Exercise
What is wanted is an exact restatement of the lines from the one with "dark = 0.95" through the one with "cliffL, DL, NL, uL, vL, mossL = build_left()", both included, and of no other lines.
========================================================================
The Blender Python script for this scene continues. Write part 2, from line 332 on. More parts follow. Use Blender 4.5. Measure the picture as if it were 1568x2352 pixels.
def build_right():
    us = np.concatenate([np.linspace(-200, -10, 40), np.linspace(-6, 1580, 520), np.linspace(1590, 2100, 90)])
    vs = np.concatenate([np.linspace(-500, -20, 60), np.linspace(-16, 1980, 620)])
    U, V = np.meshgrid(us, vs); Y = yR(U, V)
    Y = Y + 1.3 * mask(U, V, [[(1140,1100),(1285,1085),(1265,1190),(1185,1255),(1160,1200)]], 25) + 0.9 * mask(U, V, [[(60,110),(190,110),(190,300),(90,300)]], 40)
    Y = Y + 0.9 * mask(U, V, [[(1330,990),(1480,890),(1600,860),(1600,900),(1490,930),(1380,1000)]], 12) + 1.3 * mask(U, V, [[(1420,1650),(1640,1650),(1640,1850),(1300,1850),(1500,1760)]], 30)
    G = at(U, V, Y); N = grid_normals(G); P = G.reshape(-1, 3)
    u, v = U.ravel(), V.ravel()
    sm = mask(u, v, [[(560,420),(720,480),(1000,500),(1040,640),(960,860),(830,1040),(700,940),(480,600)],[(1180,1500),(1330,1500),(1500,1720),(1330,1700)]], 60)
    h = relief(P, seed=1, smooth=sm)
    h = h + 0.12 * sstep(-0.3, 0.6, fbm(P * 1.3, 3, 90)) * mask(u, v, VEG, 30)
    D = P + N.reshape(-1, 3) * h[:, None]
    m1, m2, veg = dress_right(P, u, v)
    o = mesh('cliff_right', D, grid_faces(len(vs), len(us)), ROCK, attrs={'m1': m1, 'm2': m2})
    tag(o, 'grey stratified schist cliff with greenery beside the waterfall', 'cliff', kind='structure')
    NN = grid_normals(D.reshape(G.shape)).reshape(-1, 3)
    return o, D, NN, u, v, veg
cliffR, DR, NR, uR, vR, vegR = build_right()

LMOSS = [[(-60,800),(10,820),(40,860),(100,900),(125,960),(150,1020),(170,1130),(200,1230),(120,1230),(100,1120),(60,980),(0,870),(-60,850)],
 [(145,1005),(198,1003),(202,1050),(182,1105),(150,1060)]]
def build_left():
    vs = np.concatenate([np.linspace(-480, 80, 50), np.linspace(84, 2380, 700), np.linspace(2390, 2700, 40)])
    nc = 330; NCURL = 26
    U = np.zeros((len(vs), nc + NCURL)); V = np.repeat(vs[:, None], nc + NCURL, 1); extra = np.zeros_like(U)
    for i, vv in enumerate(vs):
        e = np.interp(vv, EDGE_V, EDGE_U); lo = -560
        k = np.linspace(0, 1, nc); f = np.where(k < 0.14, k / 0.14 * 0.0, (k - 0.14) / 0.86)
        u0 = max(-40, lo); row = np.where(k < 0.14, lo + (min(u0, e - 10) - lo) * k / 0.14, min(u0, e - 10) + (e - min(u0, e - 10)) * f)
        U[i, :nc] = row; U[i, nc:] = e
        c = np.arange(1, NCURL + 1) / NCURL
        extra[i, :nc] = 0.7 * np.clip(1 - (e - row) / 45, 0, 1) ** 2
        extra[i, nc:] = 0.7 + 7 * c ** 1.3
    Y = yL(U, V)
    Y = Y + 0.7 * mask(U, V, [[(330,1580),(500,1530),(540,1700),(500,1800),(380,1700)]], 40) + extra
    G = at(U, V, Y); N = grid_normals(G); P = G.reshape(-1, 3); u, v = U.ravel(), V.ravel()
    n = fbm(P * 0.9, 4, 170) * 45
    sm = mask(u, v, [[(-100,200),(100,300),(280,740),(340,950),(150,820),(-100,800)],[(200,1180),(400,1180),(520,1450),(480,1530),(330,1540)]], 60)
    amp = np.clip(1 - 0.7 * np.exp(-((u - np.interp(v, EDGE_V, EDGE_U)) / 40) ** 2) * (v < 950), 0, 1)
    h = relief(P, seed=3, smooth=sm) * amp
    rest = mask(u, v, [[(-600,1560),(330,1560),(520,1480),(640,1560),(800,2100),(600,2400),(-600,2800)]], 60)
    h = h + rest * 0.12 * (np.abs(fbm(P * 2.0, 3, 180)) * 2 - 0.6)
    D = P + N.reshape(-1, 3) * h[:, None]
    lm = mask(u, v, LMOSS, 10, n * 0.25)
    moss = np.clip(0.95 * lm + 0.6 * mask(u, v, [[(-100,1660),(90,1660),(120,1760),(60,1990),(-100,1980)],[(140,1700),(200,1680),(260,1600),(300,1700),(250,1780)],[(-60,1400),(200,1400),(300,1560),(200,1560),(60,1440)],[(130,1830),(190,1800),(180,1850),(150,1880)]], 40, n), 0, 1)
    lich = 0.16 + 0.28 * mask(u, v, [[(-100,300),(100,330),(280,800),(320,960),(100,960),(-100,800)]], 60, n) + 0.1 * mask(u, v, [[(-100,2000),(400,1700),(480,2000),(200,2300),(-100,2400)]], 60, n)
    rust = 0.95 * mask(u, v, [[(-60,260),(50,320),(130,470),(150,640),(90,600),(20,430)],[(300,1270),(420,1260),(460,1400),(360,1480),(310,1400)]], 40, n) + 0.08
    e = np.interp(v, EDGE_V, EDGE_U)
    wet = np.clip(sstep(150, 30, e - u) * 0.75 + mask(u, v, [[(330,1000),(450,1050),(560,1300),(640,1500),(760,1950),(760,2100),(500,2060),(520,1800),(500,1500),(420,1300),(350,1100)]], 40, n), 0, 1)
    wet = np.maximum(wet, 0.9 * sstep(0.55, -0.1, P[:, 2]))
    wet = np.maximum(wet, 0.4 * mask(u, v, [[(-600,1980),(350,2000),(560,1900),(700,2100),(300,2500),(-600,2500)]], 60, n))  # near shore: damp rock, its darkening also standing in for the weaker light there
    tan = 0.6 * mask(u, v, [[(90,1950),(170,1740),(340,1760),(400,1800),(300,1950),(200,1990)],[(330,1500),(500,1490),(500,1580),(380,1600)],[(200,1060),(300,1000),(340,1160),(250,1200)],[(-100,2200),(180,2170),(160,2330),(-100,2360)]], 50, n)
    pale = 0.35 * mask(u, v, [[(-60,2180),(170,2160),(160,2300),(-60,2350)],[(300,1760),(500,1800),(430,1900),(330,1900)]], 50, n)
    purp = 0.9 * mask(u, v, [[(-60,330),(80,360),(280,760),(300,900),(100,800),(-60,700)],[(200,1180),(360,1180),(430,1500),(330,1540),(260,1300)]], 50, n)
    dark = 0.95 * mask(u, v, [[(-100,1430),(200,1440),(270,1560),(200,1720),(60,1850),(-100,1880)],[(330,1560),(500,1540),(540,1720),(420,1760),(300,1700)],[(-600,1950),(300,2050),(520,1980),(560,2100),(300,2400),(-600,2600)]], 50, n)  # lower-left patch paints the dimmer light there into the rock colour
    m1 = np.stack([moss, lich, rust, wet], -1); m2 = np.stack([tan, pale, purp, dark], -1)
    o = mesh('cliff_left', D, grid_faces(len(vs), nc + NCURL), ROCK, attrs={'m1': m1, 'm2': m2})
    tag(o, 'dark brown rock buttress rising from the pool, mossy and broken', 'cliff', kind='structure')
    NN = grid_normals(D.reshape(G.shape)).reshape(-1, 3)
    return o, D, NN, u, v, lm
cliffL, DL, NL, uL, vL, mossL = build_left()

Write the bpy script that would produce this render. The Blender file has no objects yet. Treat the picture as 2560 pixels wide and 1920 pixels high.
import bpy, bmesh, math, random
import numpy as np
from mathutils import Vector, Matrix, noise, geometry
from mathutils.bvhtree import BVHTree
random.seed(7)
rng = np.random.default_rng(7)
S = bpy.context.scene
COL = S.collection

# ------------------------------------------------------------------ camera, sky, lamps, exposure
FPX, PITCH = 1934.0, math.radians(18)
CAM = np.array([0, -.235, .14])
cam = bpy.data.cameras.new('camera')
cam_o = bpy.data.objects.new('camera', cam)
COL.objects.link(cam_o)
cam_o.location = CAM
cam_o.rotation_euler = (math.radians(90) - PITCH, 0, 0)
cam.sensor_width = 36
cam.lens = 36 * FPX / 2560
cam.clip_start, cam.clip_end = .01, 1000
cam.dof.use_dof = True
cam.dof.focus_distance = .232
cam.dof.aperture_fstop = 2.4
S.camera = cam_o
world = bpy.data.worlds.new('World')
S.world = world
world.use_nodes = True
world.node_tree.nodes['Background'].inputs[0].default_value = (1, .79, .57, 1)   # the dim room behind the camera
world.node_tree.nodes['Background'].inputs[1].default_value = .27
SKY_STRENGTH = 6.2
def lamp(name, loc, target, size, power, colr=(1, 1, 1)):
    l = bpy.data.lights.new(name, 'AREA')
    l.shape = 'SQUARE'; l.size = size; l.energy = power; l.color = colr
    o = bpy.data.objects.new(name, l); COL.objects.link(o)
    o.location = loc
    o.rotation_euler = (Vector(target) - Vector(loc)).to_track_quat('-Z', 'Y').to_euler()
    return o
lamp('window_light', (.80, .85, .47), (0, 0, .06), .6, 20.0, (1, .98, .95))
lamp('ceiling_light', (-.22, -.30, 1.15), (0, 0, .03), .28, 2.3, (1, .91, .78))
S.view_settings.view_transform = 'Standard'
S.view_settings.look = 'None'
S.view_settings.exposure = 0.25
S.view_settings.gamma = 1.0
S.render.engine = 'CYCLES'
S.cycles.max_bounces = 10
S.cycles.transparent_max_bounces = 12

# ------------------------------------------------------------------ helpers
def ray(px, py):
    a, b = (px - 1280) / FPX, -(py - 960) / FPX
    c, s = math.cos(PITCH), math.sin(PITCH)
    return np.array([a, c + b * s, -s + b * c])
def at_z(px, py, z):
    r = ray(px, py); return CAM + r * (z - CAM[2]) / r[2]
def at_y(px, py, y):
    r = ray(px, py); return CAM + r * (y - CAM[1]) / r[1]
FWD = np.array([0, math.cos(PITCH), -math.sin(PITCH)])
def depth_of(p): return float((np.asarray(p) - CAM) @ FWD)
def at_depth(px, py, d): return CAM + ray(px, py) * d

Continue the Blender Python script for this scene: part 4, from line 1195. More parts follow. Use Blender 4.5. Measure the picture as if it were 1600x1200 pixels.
========================================================================
Worked solution
    dark = 0.95 * mask(u, v, [[(-100,1430),(200,1440),(270,1560),(200,1720),(60,1850),(-100,1880)],[(330,1560),(500,1540),(540,1720),(420,1760),(300,1700)],[(-600,1950),(300,2050),(520,1980),(560,2100),(300,2400),(-600,2600)]], 50, n)  # lower-left patch paints the dimmer light there into the rock colour
    m1 = np.stack([moss, lich, rust, wet], -1); m2 = np.stack([tan, pale, purp, dark], -1)
    o = mesh('cliff_left', D, grid_faces(len(vs), nc + NCURL), ROCK, attrs={'m1': m1, 'm2': m2})
    tag(o, 'dark brown rock buttress rising from the pool, mossy and broken', 'cliff', kind='structure')
    NN = grid_normals(D.reshape(G.shape)).reshape(-1, 3)
    return o, D, NN, u, v, lm
cliffL, DL, NL, uL, vL, mossL = build_left()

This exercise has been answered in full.